The Franco-Prussian War of 1870 put Versailles in the limelight again. On January 18, 1871 the victorious Germans proclaimed the king of Prussia, Wilhelm I, emperor of Germany in the very Hall of Mirrors of the castle, in an attempt to take revenge for the conquests of Louis XIV two centuries earlier. Then in March of the same year, following the insurrection of the Paris Commune the French government under Thiers relocated to Versailles, from where the insurrection was militarily quelled. The government and the French parliament stayed in Versailles after the quelling of the insurrection, and it was even thought for some time that the capital of France would be moved definitely to Versailles in order to avoid the revolutionary mood of Paris in the future. Restoration of the monarchy was even almost realized in 1873. Versailles was again the political center of France, full of buzz and rumors. Eventually, as the left-wing republicans won elections after elections, the parties supporting a restoration of the monarchy were defeated and the new majority decided to relocate the government to Paris in November 1879. After that, Versailles was never again used as the capital city of France, but the presence of the French Parliament there in the 1870s left a vast hall built in one aisle of the palace which is still used by the French Parliament when it meets in Congress to amend the French Constitution.

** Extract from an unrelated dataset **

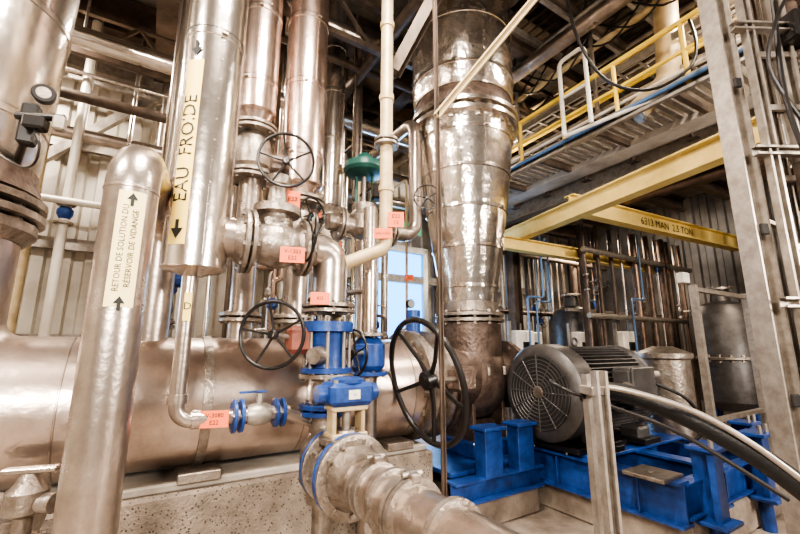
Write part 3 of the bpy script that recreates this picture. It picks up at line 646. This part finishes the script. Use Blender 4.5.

It was not until 1901 that Versailles recovered its level of population of 1790, with 54,982 inhabitants at the 1901 census. In 1919, at the end of the First World War, Versailles was put in the limelight again as the various treaties ending the war were negotiated and signed in the castle proper and in the Grand Trianon. After 1919, as the suburbs of Paris were ever expanding, Versailles was absorbed by the urban area of Paris and the city experienced a strong demographic and economic growth, turning it into a large suburban city of the metropolitan area of Paris. The role of Versailles as an administrative and judicial center has been reinforced in the 1960s and 1970s, and somehow Versailles has become the main centre of the western suburbs of Paris.

The centre of the town has kept its very bourgeois atmosphere, while more middle-class neighborhoods have developed around the train stations and in the outskirts of the city. Extremely well linked with the center of Paris by several train lines, Versailles is a chic suburb of Paris. However, the city is extremely compartmented, divided by large avenues inherited from the monarchy which create the impression of several small cities ignoring each other. Versailles was never an industrial city, even though there are a few chemical and food processing plants. Essentially, Versailles is a place of services, such as public administration, tourism, business congresses, and festivals.